### Provided records
━━━━━━

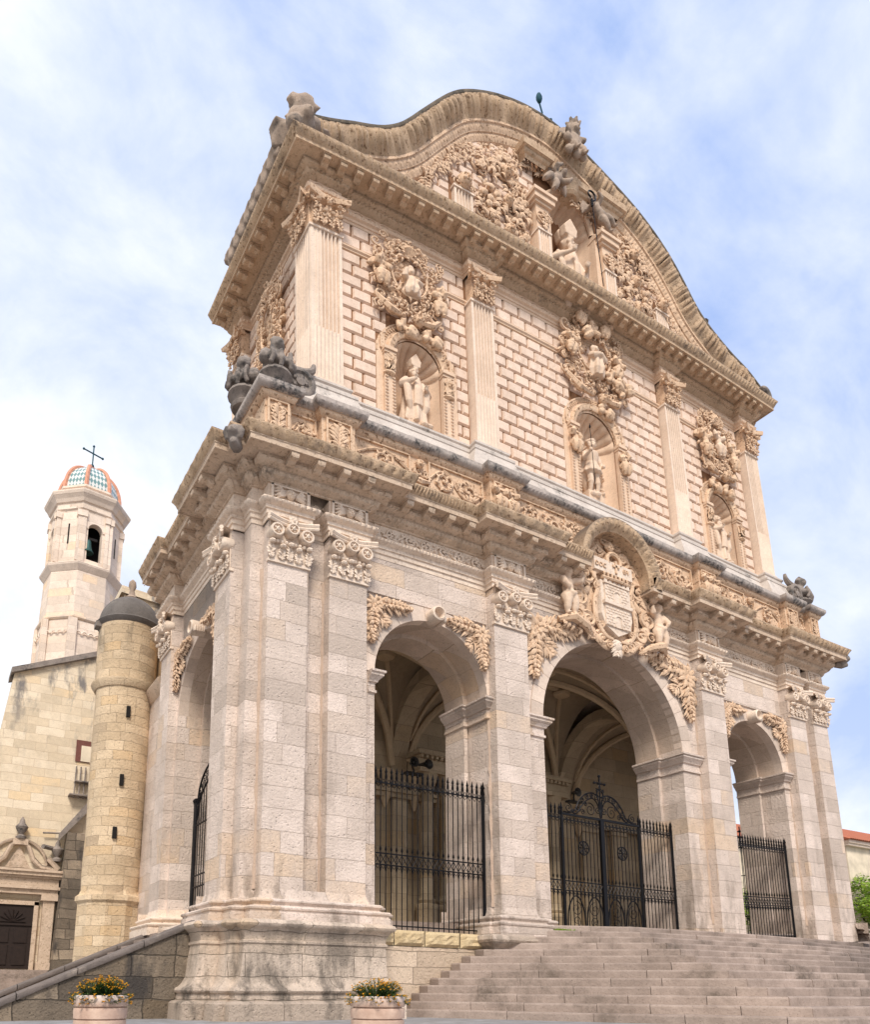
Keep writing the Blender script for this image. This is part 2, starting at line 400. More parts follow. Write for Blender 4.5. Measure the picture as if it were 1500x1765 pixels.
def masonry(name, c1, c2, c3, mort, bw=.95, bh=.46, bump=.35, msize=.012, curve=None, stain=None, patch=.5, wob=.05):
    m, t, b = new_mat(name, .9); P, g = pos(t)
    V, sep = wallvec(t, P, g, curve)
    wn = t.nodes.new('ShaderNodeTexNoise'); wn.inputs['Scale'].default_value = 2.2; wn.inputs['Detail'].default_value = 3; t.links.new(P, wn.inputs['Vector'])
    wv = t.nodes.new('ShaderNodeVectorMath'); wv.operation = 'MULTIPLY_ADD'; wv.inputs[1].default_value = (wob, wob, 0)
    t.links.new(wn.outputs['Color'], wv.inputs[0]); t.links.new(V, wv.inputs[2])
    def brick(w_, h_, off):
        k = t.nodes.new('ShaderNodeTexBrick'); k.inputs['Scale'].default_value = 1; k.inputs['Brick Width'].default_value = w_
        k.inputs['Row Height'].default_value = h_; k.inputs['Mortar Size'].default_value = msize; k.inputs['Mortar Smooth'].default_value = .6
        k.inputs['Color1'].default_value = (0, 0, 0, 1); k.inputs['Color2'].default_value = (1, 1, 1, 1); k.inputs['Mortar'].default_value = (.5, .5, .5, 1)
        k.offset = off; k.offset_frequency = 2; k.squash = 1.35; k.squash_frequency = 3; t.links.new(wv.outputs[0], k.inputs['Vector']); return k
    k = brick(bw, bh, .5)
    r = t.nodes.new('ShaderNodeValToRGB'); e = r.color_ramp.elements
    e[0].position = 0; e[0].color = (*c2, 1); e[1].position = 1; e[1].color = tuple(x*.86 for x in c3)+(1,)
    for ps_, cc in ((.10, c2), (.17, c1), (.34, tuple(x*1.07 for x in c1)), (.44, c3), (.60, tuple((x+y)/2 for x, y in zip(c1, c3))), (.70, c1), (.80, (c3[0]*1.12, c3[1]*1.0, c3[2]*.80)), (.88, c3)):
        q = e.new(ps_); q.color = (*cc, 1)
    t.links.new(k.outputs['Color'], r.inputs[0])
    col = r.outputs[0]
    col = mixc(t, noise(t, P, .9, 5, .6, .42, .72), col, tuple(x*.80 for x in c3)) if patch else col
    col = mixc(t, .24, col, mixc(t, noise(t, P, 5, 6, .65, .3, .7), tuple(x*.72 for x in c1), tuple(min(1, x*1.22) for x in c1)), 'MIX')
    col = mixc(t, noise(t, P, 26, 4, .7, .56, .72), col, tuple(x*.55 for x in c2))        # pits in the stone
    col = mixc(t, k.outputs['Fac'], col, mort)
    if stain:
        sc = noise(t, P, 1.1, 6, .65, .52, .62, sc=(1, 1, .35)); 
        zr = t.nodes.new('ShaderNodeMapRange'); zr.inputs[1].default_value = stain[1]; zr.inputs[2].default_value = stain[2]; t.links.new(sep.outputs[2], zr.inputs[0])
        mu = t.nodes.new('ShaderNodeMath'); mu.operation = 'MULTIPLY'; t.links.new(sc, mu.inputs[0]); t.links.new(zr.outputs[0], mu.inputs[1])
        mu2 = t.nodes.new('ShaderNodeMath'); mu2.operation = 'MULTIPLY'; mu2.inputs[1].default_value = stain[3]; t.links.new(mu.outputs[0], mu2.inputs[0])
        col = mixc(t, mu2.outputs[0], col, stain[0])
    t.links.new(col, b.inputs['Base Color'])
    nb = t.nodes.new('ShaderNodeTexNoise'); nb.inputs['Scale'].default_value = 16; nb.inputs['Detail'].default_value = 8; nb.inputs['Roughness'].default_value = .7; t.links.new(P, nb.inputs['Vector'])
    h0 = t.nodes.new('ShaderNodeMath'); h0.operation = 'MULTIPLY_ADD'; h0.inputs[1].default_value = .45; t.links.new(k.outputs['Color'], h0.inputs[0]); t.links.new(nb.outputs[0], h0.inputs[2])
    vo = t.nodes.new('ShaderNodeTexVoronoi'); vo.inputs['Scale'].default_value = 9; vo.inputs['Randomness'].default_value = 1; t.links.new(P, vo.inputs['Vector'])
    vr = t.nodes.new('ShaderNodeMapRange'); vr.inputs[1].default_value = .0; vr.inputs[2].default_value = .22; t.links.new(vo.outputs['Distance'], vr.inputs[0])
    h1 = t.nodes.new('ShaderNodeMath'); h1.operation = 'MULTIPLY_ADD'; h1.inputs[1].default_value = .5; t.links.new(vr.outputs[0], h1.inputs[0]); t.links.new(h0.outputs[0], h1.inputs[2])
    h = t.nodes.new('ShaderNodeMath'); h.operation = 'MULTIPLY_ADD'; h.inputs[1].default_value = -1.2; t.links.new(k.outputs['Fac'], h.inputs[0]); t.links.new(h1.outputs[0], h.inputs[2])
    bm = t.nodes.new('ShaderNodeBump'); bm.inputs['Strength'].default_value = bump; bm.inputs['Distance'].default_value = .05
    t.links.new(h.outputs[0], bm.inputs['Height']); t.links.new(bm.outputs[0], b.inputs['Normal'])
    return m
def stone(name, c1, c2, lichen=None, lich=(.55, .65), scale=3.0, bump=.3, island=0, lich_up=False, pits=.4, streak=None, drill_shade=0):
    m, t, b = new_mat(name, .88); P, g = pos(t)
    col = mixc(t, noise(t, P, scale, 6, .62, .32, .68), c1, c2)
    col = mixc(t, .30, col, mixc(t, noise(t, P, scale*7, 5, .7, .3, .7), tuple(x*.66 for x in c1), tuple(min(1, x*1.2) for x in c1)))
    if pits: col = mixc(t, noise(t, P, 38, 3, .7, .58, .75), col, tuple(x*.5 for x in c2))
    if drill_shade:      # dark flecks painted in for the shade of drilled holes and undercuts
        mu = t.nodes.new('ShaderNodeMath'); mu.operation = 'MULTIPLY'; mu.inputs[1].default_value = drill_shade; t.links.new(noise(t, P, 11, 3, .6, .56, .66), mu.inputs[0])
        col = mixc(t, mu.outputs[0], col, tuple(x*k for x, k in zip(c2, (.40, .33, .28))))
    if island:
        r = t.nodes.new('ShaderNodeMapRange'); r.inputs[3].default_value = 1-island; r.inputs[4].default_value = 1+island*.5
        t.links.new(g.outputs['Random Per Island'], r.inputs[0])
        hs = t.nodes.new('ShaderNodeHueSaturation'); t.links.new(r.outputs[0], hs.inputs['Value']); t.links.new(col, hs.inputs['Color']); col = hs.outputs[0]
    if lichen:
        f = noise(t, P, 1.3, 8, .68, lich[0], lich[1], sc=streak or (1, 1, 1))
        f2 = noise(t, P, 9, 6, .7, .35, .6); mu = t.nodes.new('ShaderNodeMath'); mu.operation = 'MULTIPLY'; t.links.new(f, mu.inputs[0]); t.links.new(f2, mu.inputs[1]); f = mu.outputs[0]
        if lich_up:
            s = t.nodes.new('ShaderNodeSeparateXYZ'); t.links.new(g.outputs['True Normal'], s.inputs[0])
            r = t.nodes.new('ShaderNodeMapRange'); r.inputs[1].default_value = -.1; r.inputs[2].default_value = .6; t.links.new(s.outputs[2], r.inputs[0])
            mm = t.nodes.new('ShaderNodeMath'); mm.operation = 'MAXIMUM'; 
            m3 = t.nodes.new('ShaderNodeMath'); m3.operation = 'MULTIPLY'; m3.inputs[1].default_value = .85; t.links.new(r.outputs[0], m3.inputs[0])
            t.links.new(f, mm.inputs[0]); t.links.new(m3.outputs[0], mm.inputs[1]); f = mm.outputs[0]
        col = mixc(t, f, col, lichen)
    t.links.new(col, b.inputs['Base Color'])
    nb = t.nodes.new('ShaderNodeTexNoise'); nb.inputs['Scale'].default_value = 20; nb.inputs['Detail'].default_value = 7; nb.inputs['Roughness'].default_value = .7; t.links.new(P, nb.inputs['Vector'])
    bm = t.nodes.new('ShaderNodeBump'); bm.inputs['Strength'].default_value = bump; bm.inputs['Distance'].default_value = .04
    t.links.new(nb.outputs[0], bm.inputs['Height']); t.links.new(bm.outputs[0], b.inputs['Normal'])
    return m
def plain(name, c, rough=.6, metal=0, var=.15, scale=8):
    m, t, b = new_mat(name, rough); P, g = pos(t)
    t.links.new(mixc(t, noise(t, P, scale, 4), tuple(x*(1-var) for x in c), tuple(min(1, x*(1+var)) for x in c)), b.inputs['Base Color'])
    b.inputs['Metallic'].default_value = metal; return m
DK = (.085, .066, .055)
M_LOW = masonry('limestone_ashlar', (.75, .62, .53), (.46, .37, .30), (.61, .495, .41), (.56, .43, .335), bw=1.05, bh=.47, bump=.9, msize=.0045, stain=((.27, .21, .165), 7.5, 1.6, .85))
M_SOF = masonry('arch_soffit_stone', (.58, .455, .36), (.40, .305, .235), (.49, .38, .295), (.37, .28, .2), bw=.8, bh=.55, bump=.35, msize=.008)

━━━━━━

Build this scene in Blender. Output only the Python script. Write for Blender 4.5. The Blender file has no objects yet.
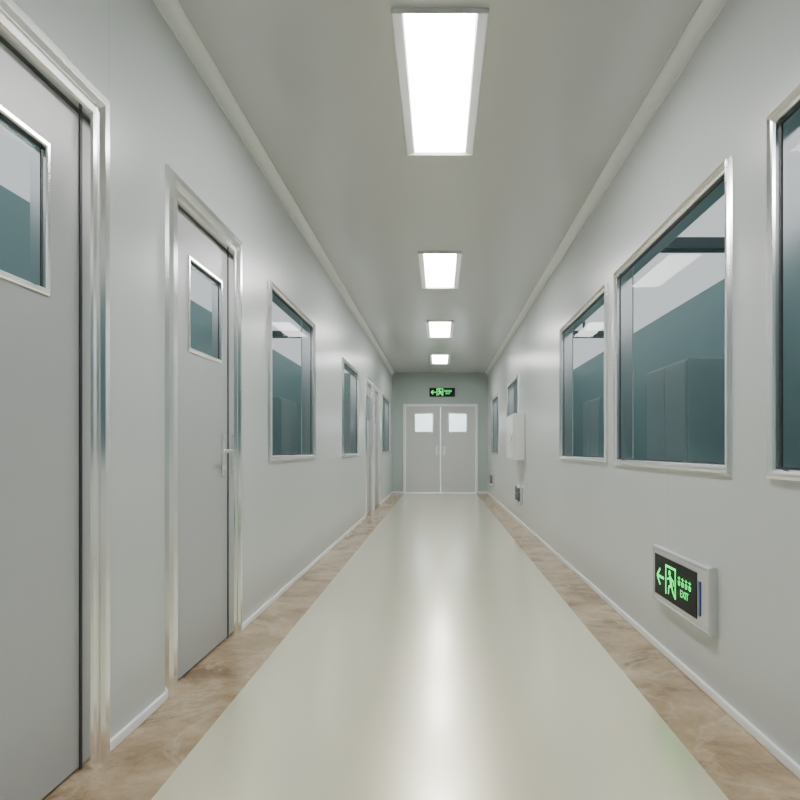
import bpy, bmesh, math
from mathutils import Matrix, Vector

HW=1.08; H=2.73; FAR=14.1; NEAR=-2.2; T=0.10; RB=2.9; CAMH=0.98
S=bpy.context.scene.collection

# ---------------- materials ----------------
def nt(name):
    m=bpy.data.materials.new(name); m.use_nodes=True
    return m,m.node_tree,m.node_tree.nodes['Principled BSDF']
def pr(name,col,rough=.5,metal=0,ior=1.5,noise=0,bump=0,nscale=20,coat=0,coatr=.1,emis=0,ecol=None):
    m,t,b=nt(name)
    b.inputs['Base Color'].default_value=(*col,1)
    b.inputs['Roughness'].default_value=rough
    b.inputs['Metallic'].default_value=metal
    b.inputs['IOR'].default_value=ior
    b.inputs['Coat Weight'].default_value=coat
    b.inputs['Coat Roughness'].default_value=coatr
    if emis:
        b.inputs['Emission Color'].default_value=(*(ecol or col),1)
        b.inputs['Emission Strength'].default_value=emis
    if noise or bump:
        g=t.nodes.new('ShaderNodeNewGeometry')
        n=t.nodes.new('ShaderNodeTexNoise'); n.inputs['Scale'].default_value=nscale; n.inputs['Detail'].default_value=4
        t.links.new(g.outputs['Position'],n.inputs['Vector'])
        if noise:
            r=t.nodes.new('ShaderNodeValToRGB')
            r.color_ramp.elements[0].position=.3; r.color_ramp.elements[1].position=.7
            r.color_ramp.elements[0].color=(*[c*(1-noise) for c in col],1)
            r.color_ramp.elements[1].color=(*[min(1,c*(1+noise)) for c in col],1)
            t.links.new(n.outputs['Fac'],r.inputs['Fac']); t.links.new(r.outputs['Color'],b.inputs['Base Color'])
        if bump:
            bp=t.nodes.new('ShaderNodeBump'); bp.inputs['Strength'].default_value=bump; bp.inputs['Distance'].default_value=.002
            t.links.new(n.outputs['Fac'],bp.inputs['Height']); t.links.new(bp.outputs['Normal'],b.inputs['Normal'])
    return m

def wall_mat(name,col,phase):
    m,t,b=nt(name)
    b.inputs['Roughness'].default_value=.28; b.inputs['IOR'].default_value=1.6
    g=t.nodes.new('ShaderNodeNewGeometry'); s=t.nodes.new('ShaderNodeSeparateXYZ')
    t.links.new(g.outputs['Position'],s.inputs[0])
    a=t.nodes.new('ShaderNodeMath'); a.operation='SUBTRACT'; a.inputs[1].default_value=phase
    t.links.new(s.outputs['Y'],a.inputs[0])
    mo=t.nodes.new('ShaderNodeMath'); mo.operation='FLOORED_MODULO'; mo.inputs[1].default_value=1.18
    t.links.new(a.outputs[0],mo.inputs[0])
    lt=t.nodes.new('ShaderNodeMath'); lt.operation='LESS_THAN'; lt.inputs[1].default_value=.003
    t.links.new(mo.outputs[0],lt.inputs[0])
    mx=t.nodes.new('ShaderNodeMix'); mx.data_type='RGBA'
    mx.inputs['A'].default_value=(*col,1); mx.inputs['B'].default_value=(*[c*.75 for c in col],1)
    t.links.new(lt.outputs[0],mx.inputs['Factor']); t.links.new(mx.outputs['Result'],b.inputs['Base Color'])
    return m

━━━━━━

### Aim
Look above for lines with the word "scene" and copy them all.

### Written response
Build this scene in Blender. Output only the Python script. Write for Blender 4.5. The Blender file has no objects yet.
S=bpy.context.scene.collection